Upon independence the government adopted a socialist path/gutsaruzhinji. Basically pronouncing itself as a Welfare State. Simply defined, a Welfare State is a system of governance where the state undertake to protect the health and well-being of its citizens, especially those in financial or social need.

This can be achievable by means of grants, pensions and other benefits to cushion against vulnerabilities. Debate is however intense on whether the government as it existed in 1980 can be described as a Welfare state.

Although this is not the purpose of the article, it is pertinent to note that some characteristics of Welfarism did exist, such as subsidies on basic commodities, free amenities like primary education, primary health care and other pro-poor services.

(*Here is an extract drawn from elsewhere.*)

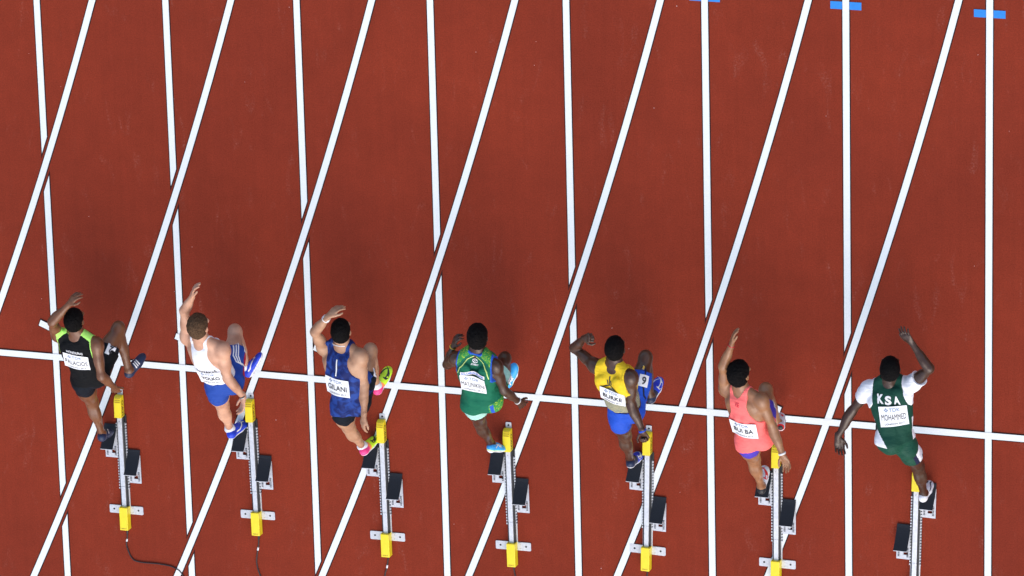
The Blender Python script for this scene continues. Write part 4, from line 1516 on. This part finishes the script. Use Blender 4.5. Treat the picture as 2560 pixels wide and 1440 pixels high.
M['nail'] = plain('nail', (0.50, 0.33, 0.28), rough=0.3)
M['blue_trim'] = col('blue_trim', (0.02, 0.10, 0.52))
M['lime_pipe'] = plain('lime_piping', (0.62, 0.80, 0.22))
M['navy'] = col('navy_cloth', (0.010, 0.014, 0.045))
M['flag_gold'] = plain('flag_gold', (0.8, 0.5, 0.05))
M['red_ink'] = plain('red_ink', (0.55, 0.02, 0.05))
black_knit = col('black_vest_cloth', (0.0055, 0.006, 0.007), spec=0.12)
black_short = col('black_short_cloth', (0.0055, 0.0085, 0.014), spec=0.15)
lime = col('lime_cloth', (0.42, 0.85, 0.16))
royal = col('royal_blue_cloth', (0.016, 0.062, 0.33))
red = col('red_cloth', (0.45, 0.012, 0.03))
camo = patterned('camouflage_blue', (0.006, 0.015, 0.105), (0.016, 0.055, 0.27), 11, lo=0.44, hi=0.60)
green = col('green_cloth', (0.005, 0.135, 0.070))
leaf = patterned('leaf_pattern', (0.03, 0.25, 0.05), (0.50, 0.62, 0.04), 60, lo=0.52, hi=0.68)
mint = col('mint_cloth', (0.40, 0.72, 0.60))
yellow = col('yellow_cloth', (0.82, 0.56, 0.02))
wavep = patterned('wave_pattern', (0.05, 0.11, 0.13), (0.55, 0.48, 0.26), 26, wave=True, lo=0.35, hi=0.6)
bright_blue = col('bright_blue_cloth', (0.012, 0.078, 0.52), rough=0.6)
coral = col('coral_cloth', (0.97, 0.175, 0.160))
purple = col('purple_cloth', (0.075, 0.045, 0.42))
dgreen = col('bottle_green_cloth', (0.004, 0.052, 0.032))
dgreen2 = col('bottle_green_tights', (0.004, 0.062, 0.036), rough=0.6)

def shoe_mat(n, c, rough=0.5):
    return plain(n, c, rough=rough, var=0.06, scale=70, bump=0.15)
s_navy = shoe_mat('shoe_navy', (0.010, 0.022, 0.065))
s_blue = shoe_mat('shoe_blue', (0.012, 0.05, 0.60))
s_neon = shoe_mat('shoe_neon', (0.62, 0.95, 0.03))
s_orange = shoe_mat('shoe_orange', (0.95, 0.28, 0.08))
s_pink = shoe_mat('shoe_pink', (0.95, 0.06, 0.26))
s_sky = shoe_mat('shoe_sky', (0.04, 0.40, 0.88))
s_white = shoe_mat('shoe_white', (0.76, 0.77, 0.80))
s_black = shoe_mat('shoe_black', (0.012, 0.012, 0.014))
s_red = shoe_mat('shoe_red', (0.75, 0.015, 0.02))
s_lime = shoe_mat('shoe_lime', (0.6, 0.85, 0.25))

CFG = {
 1: dict(h=1.75, seed=11, bulk=1.06, skin=SK[1], hair=dict(thick=0.007, rough=0.0012, seed=1), hair_mat=HB,
    label='dark-skinned sprinter in black vest with lime shoulder panels and navy three-striped shoes',
    thumb=dict(L=(0.6, -0.5, 0.6), R=(1, 0.5, 0.1)), curl=dict(L=0.22, R=0.12), look=(0.05, 1, 0),
    top=dict(mat=black_knit, v0=-0.02, W=TANK_WIDE, NB=NB_HIGH, NF=NF, inflate=0.007, loose=0.006,
        split=[('shoulder_panel', lambda u, v, w: (v > 1.172-1.28*np.abs(u)) | ((np.abs(u) > pw(v, TANK_WIDE)-0.007) & (v > 0.68)) | ((w < 0) & (v > pw(np.abs(u), NB_HIGH)-0.014)), lime)],
        bib=dict(v=0.615, name='PALACIOS', rot=-0.10, w=0.235, h=0.175, nw=0.205, u=-0.008)),
    shorts=dict(mat=black_short, endL=0.36, endR=0.60, inflate=0.007, fold=0.0014),
    shoes=dict(mat=s_navy, sole=s_navy, prints=[('stripes', (1,), M['white_print'], dict(y=0.52)), ('line', (-1,), M['white_print'], dict(y=0.5, pts=[(-0.02, -0.02), (0.0, 0.012), (0.03, 0.02)], w=0.010))]),
    extra=x1),
 2: dict(h=1.86, seed=12, bulk=1.08, skin=SK[2], hair=dict(thick=0.008, top=0.010, rough=0.0026, seed=2, freq=(60, 240)), hair_mat=HN, headup=0.12,
    label='fair-skinned brown-haired sprinter in white vest and royal blue shorts with white side stripes',
    thumb=dict(L=(0.35, 0.1, 0.9), R=(-0.6, 0.2, -0.7)), curl=dict(L=0.16, R=0.18), spread=dict(L=0.5), look=(0.08, 1, 0),
    top=dict(mat=M['white_cloth'], v0=0.19, W=TANK_RACER, NB=NB_V, NF=NF, inflate=0.006,
        bib=dict(v=0.425, name='VOLKO', rot=-0.06, w=0.225, h=0.16, nw=0.17, u=-0.005, bold=0.02)),
    shorts=dict(mat=royal, waist=0.22, endL=0.44, endR=0.60, inflate=0.007,
        split=[('red_panel', lambda R, p: (R.thigh_coords('R', p)[1] > 0.045) & (R.thigh_coords('R', p)[2] < 0.02) & (R.thigh_coords('R', p)[0] > 0.0), red)]),
    shoes=dict(mat=s_blue, sole=s_white, sock=0.055, prints=[('line', (1, -1), M['white_print'], dict(y=0.55, pts=[(-0.075, -0.012), (-0.03, -0.016), (0.02, 0.0), (0.06, 0.016), (0.085, 0.006)], w=0.011))]),
    bands=[('R', 0.93, 0.029, 0.014, M['ink'], 'bracelet'), ('R', 0.97, 0.027, 0.006, M['tape'], 'bracelet')], extra=x2),
 3: dict(h=1.83, seed=13, bulk=1.05, skin=SK[3], hair=dict(thick=0.007, top=0.003, rough=0.0012, seed=3), hair_mat=HB,
    label='black-haired sprinter in camouflage blue vest with yellow and pink shoes',
    thumb=dict(L=(0.6, -0.3, 0.6), R=(0.7, 0.2, 0.6)), curl=dict(L=0.16, R=0.14), spread=dict(L=0.7, R=0.6), look=(0, 1, 0),
    top=dict(mat=camo, v0=-0.09, W=[(-0.3, 0.150), (0.15, 0.165), (0.3, 0.30)]+TANK_MID, NB=NB_LOW, NF=NF, inflate=0.008, loose=0.006, fold=0.003,
        bib=dict(v=0.43, name='GILANI', bold=0.015, rot=-0.07, w=0.232, h=0.175, nw=0.185, u=-0.030)),
    shorts=dict(mat=black_short, endL=0.38, endR=0.55, inflate=0.007),
    shoes=dict(mat=s_neon, sole=s_white, sock=0.045, split=[('heel_counter', lambda x, y, z: y < 0.30, s_pink), ('midfoot', lambda x, y, z: y < 0.40, s_orange)],
        prints=[('swoosh', (1, -1), M['ink'], dict(y=0.72, k=0.15, dir=1, side=0.6, upn=0.8))]),
    bands=[('L', 0.93, 0.031, 0.018, M['tape'], 'wristband'), ('L', 0.85, 0.033, 0.012, M['tape'], 'wristband')], extra=x3),
 4: dict(h=1.72, seed=14, bulk=0.98, skin=SK[4], hair=dict(thick=0.010, top=0.006, rough=0.0020, seed=4, freq=(120, 320)), hair_mat=HB,
    label='sprinter in loose green vest with blue trim, patterned shoulders and sky blue shoes',
    thumb=dict(L=(0.5, -0.2, 0.7), R=(0.4, 1, 0.1)), curl=dict(L=0.35, R=0.1), spread=dict(R=1.6), look=(0.03, 1, 0),
    top=dict(mat=green, v0=-0.14, W=TANK_WIDE, NB=NB_HIGH, NF=NF, inflate=0.010, loose=0.030, fold=0.0042,
        split=[('blue_trim', lambda u, v, w: (np.abs(u) > pw(v, TANK_WIDE)-0.010) | (v > np.where(w < 0, pw(np.abs(u), NB_HIGH), 9)-0.030), M['blue_trim']),
               ('shoulder_panel', lambda u, v, w: v > 1.15-1.55*np.abs(u), leaf),
               ('side_vent', lambda u, v, w: (u > 0.128) & (u < 0.152) & (v < 0.13), M['blue_trim']),
               ('side_panel', lambda u, v, w: (u > 0.118) & (v < 0.13+0.5*(np.abs(u)-0.11)), leaf)],
        bib=dict(v=0.575, name="MA'UNIKENI", rot=-0.03, w=0.225, h=0.195, nw=0.205, u=-0.005)),
    shorts=dict(mat=mint, endL=0.30, endR=0.60, inflate=0.010, flare=0.02),
    shoes=dict(mat=s_sky, sole=s_white, split=[('toe_edge', lambda x, y, z: z < 0.018, s_lime)], prints=[('line', (1, -1), M['white_print'], dict(y=0.45, pts=[(-0.06, -0.02), (-0.02, 0.012), (0.03, -0.016)], w=0.008)), ('line', (1, -1), M['white_print'], dict(y=0.45, pts=[(-0.04, 0.015), (0.0, -0.014), (0.045, 0.010)], w=0.008))]),
    bands=[('R', 0.95, 0.029, 0.010, M['tape'], 'bracelet'), ('L', 0.95, 0.029, 0.009, M['flag_gold'], 'bracelet')], extra=x4),
 5: dict(h=1.78, seed=15, bulk=1.05, skin=SK[5], hair=dict(thick=0.006, rough=0.0010, seed=5), hair_mat=HB,
    label='sprinter in yellow top with black piping, bright blue shorts, both fists clenched',
    thumb=dict(L=(0.2, -0.8, 0.4), R=(-0.9, -0.2, -0.3)), curl=dict(L=1.25, R=1.2), look=(0.05, 1, 0),
    top=dict(mat=yellow, v0=0.20, W=TANK_WIDE, NB=[(0, 0.945), (0.055, 1.07), (0.068, 1.35)], NF=NF, inflate=0.010, fold=0.003,
        split=[('patterned_panel', lambda u, v, w: v < 0.74-1.1*np.abs(u), wavep)],
        bib=dict(v=0.58, name='BURKE', rot=-0.16, w=0.235, h=0.150, nw=0.18, u=0.0, bold=0.02)),
    shorts=dict(mat=bright_blue, waist=0.17, endL=0.42, endR=0.70, inflate=0.006),
    shoes=dict(mat=s_blue, sole=s_white, split=[('heel_counter', lambda x, y, z: y < 0.42, s_navy)], prints=[('swoosh', (1,), M['white_print'], dict(y=0.72, k=0.16, side=0.7, upn=0.75)), ('swoosh', (-1,), M['white_print'], dict(y=0.66, k=0.15))]),
    bands=[('R', 0.96, 0.031, 0.016, bright_blue, 'wristband')], extra=x5),
 6: dict(h=1.76, seed=16, bulk=1.0, skin=SK[6], hair=dict(thick=0.011, top=0.009, rough=0.0020, seed=6, freq=(70, 220)), hair_mat=HB,
    label='sprinter in coral pink racer-back vest over purple shorts, white shoes with red marks',
    thumb=dict(L=(0.3, -0.1, 0.9), R=(-0.9, -0.3, -0.3)), curl=dict(L=0.10, R=0.16), spread=dict(L=0.4, R=1.0), look=(0.08, 1, 0),
    top=dict(mat=coral, v0=-0.10, W=[(-0.3, 0.160), (0.15, 0.175), (0.3, 0.30)]+TANK_RACER, NB=NB_V, NF=NF, inflate=0.008, loose=0.010, fold=0.0032,
        bib=dict(v=0.40, name='BUI BA', bold=0.015, rot=-0.07, w=0.245, h=0.165, nw=0.18, u=-0.012)),
    shorts=dict(mat=purple, endL=0.34, endR=0.66, inflate=0.008),
    shoes=dict(mat=s_white, sole=s_white, split=[('heel_counter', lambda x, y, z: y < 0.30, s_black)], prints=[('swoosh', (1, -1), s_red, dict(y=0.66, k=0.16, side=0.55, upn=0.85))]),
    shoesR=dict(mat=s_white, sole=s_white, split=[('heel_counter', lambda x, y, z: (y < 0.0), s_black), ('heel_stripe', lambda x, y, z: (y < 0.05), s_red)], prints=[('swoosh', (1, -1), s_red, dict(y=0.66, k=0.10, side=0.55, upn=0.85))]),
    bands=[('R', 0.95, 0.030, 0.016, M['tape'], 'wristband'), ('L', 0.97, 0.028, 0.008, red, 'bracelet')], extra=x6),
 7: dict(h=1.76, seed=17, bulk=1.02, skin=SK[7], hair=dict(thick=0.006, rough=0.0010, seed=7), hair_mat=HB,
    label='sprinter in bottle green top with white short sleeves, right foot on the block',
    thumb=dict(L=(0.9, 0.3, -0.4), R=(-0.95, -0.2, -0.2)), curl=dict(L=0.22, R=0.12), look=(0, 1, 0),
    top=dict(mat=dgreen, v0=0.05, W=[(0.5, 0.3), (0.62, 0.19), (0.72, 0.150), (0.9, 0.138), (1.1, 0.128), (1.3, 0.12)], NB=NB_HIGH, NF=NF, inflate=0.009, loose=0.010, fold=0.0025, sleeves=0.13, name='jersey',
        split=[('side_panel', lambda u, v, w: (np.abs(u) > np.where(u < 0, 0.160-0.024*np.clip((0.45-v)/0.45, 0, 1), 0.142-0.036*np.clip((0.45-v)/0.45, 0, 1))) & (v < 0.46), M['white_cloth'])],
        bib=dict(v=0.55, name='MOHAMMED', rot=0.03, w=0.235, h=0.185, nw=0.205, u=0.005)),
    shorts=dict(mat=dgreen2, endL=0.6, endR=0.52, inflate=0.006,
        split=[('white_panel', lambda R, p: (R.thigh_coords('R', p)[1] > 0.036) & (R.thigh_coords('R', p)[0] > 0.05), M['white_cloth']),
               ('navy_panel', lambda R, p: (R.thigh_coords('R', p)[1] > 0.0) & (R.thigh_coords('R', p)[0] > 0.12+0.4*(0.036-R.thigh_coords('R', p)[1])/0.036*0.2), M['navy'])]),
    shoes=dict(mat=s_white, sole=s_white, prints=[('line', (1, -1), M['ink'], dict(y=0.62, pts=[(-0.05, -0.010), (0.0, -0.004), (0.05, 0.012), (0.08, 0.004)], w=0.009))]),
    extra=x7),
}
for i in range(1, 8):
    Runner(CFG[i], SKEL[i]).build()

These quickly vanished by the pronouncement of the Economic Structural Adjustment Program [ESAP] of October 1990 whose implementation began in March 1991. This exacerbated the conditions of the poor and the black majority who already were in the doldrums.

The summation of bad policies of governance and the predatory behaviour of the liberation struggle leaders transformed a cutthroat colonial regime into a vampire state. The insatiable acquisitiveness of the former guerrillas permeated their administration which sparked a scramble for looting.

Those who went to war and their cronies demanded positions of influence regardless of level of education and expertise. They positioned themselves strategically to loot and amass wealth, the country’s economy bled uncontrollably as pillaging went unchecked.

As the economy went south, political grip and power began to crumble, the emergence of an alternative solution in the form of the Movement for Democratic Change [MDC] worsened the situation. The MDC a labour movement successfully sold its manifesto to the people. Chief among its manifesto was the land question and the right of workers.

Evidently the MDC won the political hearts and conscience of many which sent ZANU PF panicking and without strategy usurped the land idea. They went on to violently grab land from white farmers and killing some of them in the process. This violence was not only targeted at white commercial farmers but all MDC members. Zimbabwe turned into an outpost of tyranny.

Minus the violence and murders that occurred the land grabbing didn’t settle the fundamental deprivation that existed as land was parcelled to politicians as led by former liberators, ordinary or private citizen who did not belonged to Zanu PF could not get the land.

Up to the present day the once productive tracks of land lie idle and some who grabbed or benefitted have sublet the previous owners as they failed to work on it due to capacity issues.

Nepotism, patronage, cronyism and partisan governance defined the Mugabe regime till his removal via a military coup which occurred in November 2017. At gunpoint Mugabe was forced to ink his resignation and the leadership of his party ZANU PF and country was handed to another henchmen Emmerson Mnangagwa who was fired as Vice President and had skipped the border into South Africa via Mozambique.

Mnangagwa inherited the Mugabe system and returned the bulky of the dead wood which plundered the economy during Mugabe’s regime. He of course invited a few new faces from the army as a token of appreciation for the coup and some forgotten war veterans who were neglected by Mugabe some of them whose liberation credentials are doubtful such as Victor Matemadanda.

Mnangagwa intensified a reign of terror where on different occasions live bullets were used on peaceful protesters attacking and murdering them in day light before international media houses. Abduction of opposition members became the order of the day, treason charges escalated to cow opposition into submission to an extent of having 20 activists being charged with treason in less than six months of his rule.

The so called new dispensation is old wine in new packaging. It is still obsessed with power retention with no regard to people’s well-being. The new dispensation is marred by corruption and a fierce competition of looting.

The new dispensation remains captured by a cartel whose roots can be traced to a military establishment. The new dispensation is void of policies that generate public confidence and remain as loathed as Mugabe’s dispensation.